Celso, gostei muito do texto e adotei um lema seu: não recuar um milímetro na defesa dos companheiros que fizeram a luta armada contra a ditadura.

Vou postar aqui um comentário que fiz a um texto de Carlos Vereza ("Blasés Tropicais"), e que ele não publicou; gosto muito do Vereza como ator mas discordo muito em política.

Celso, caso não queira publicar meu comentário não publique pois meu texto é dirgido a outro texto e de outro autor. Estou a lhe enviar meu comentário apenas para lhe comunicar que sou solidário a você na luta pela memória e respeito ao sacrifício dos bravos brasileiros que combateram a ditadura.

Luiz Brasileiro disse...

Eis meu comentário ao texto de Vereza "Blasés Tropicais!":

"Esta bronca do Partidão com o PT precisa ser metabolizada, pois é compreensível, o PT sepultou o Partidão antes do fim da URSS, mas não se justifica se vista em uma sociedade em que é fundamento da república o pluralismo político.

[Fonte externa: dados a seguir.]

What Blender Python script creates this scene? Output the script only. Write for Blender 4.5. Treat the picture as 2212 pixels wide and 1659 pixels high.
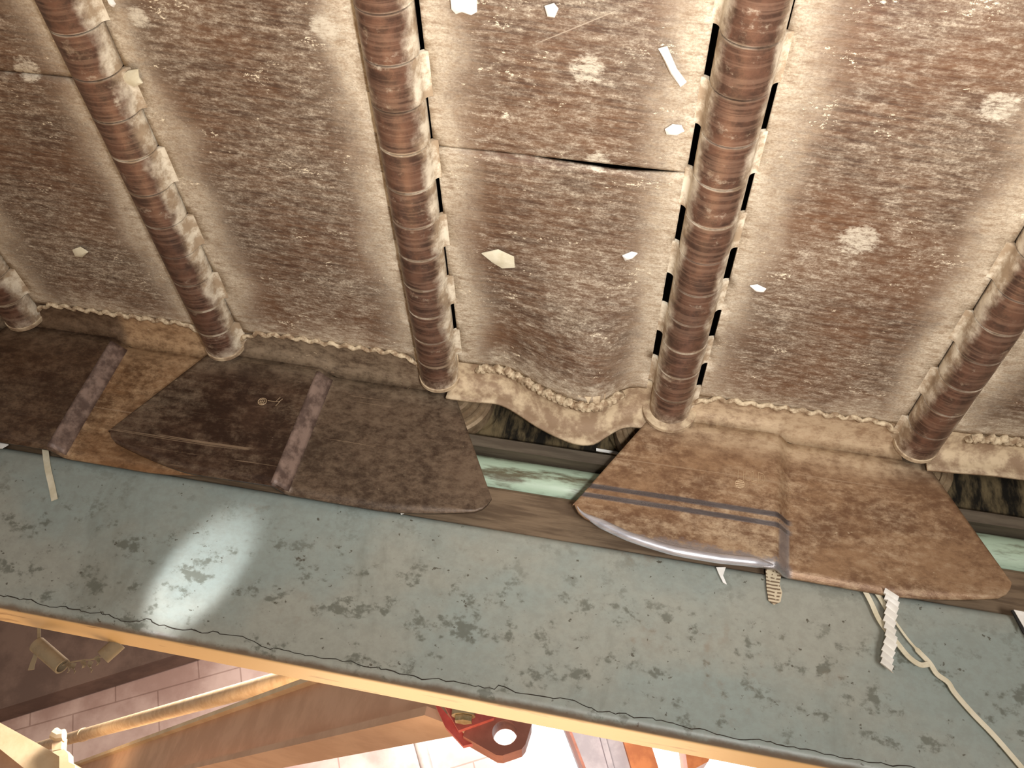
import bpy, bmesh, math, random
from mathutils import Vector, Matrix, noise as mnoise
PI = math.pi
C = bpy.context.scene.collection
for o in list(bpy.data.objects): bpy.data.objects.remove(o)

# ------------------------------------------------------------------ scale and camera
S = 0.70            # metres from the camera up to the belt underside: one unit of the layout below
CZ = 1.20           # height of the camera above the hall floor
F, YAW, PIT, ROL = 1865.948, -0.160899, 0.616520, 0.235780
X0, P = -0.834203, 0.461040          # first hinge and hinge pitch
Y0, KN = 0.591, 0.0725               # hinge knuckle rhythm across the belt
def W(x, y, z): return Vector((x*S, y*S, z*S + CZ))
fw = Vector((math.sin(YAW)*math.cos(PIT), math.cos(YAW)*math.cos(PIT), math.sin(PIT)))
r0 = Vector((math.cos(YAW), -math.sin(YAW), 0)); u0 = r0.cross(fw)
ri = r0*math.cos(ROL) + u0*math.sin(ROL); up = u0*math.cos(ROL) - r0*math.sin(ROL)
cam = bpy.data.cameras.new('camera'); cam.sensor_width = 36; cam.lens = F*36/2212
cam.clip_start = 0.02; cam.clip_end = 200
co = bpy.data.objects.new('camera', cam); C.objects.link(co)
M = Matrix((ri, up, -fw)).transposed().to_4x4(); M.translation = W(0, 0, 0)
co.matrix_world = M
sc = bpy.context.scene; sc.camera = co
def ray(x, y): return fw + ri*((x-1106)/F) - up*((y-829.5)/F)
def onY(x, y, Y): d = ray(x, y); return d*(Y/d.y)
def onZ(x, y, Z): d = ray(x, y); return d*(Z/d.z)

vs = sc.view_settings
sc.display_settings.display_device = 'sRGB'
vs.view_transform = 'Standard'; vs.look = 'None'; vs.gamma = 1; vs.use_curve_mapping = False
vs.exposure = 0.28

# ------------------------------------------------------------------ world and lights
w = bpy.data.worlds.new('world'); sc.world = w; w.use_nodes = True
bgn = w.node_tree.nodes['Background']
bgn.inputs[0].default_value = (1.0, 0.93, 0.86, 1); bgn.inputs[1].default_value = 0.26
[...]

Não quero defender o PT, partido a que sou filiado há 30 anos, mas os heróis do povo brasileiro, os que fizeram a luta armada contra a ditadura. Na defesa destes companheiros não recuo um milímetro.

Os esbirros da ditadura, que não é o caso de Vereza, querem ditar a maneira pela qual os brasileiros que não correram para debaixo da cama deveriam lutar contra a ditadura: não deveriam lutar, é o que estes trastes defendem, escravos por vocação que são.

Não compreendem que cidadãos de bem não aceitaram ser governados pela força, não aceitaram ser governados por um bando de assaltantes do poder a tripudiar e chamar o cidadão para a briga impondo uma ditadura e varrendo para o lixo os direitos fundamentais, principalmente a liberdade de expressão, circulação, respeito à lei e independência dos poderes.

Inaceitável a justificativa da violência, tortura e morte contra os resistentes como sendo produto de suas escolhas políticas pois a violência cometida contra os resistentes foram crimes contra os que resolveram não se deixar pôr de joelhos e se sacrificaram travando uma luta desigual substituindo quem tinha mais responsabilidade e se escusou em nome da prudência tal foi o caso dos caras do Partidão.

É bom que se lembre sempre que a política pacifista e prudente do partidão não teve final feliz, como escreveu Jacob Gorender, pois 10 membros de seu Comitê Central morreram na tortura. É uma falácia imputar a violência da ditadura contra o Partidão como consequência do acirramento do combate aos grupos armados pois durante este período ele passou incólume, sem nenhuma baixa. Portanto, você, Vereza, não relatou um fato mas uma ficção, basta que se leia e comprove o que está escrito no livro "Combate nas Trevas", p. 264.

Justificar a violência contra os resistentes como produto de suas livres escolhas políticas é também assacar igual infâmia contra os 10 membros do CC do Partidão pois à sua maneira também estavam lutando contra a ditadura. Portanto, inaceitável a infâmia.

Nenhum inimigo de uma ditadura é ilegítimo e nenhum método para combatê-la é em princípio condenável. Quem ocupar a cadeira de presidente da república por golpe de Estado tem que saber que sua vida não vale um tostão furado. Tudo valerá para pôr fim à tirania, de veneno a dinamite, todos os meios são legítimos para se abreviar uma ditadura.

Dilma Roussef é heroína do povo brasileiro. Ela ocupou cargos legitimamente como membro de governos eleitos democraticamente. Daí é inconcebível desqualificá-la por ter ocupado os cargos que ocupou.

Zé Dirceu será julgado em 2011 e quero ver como você, Vereza, agirá caso ele seja absolvido, o que pode ocorrer. Quero ver se o Torquemada Vereza vai escrever um texto pedindo desculpas por seus juízos temerários, cometidos sem está investido da judicatura, sem ser juiz, sem ler os autos, sem sopesar as provas ou ausência delas. Sequer parando para refletir que até julgamento final todos são considerados inocentes por força de dispositivo constitucional.


Gosto do debate político mas jamais quero ver meu nome associado a injustiças e covardias tais como quaisquer ataques aos mais bravos brasileiros: os que fizeram a luta armada contra a ditadura.

Corrija uma ficção e escreva em seu texto um fato: Dilma se filiou ao PT em 2.000 e não depois da eleição de Lula como você afirma.

Se você considera mérito se mandar do país com medo de enfrentar a ditadura é uma questão de ponto de vista. Eu prefiro quem ficou e lutou, de preferência pela via armada."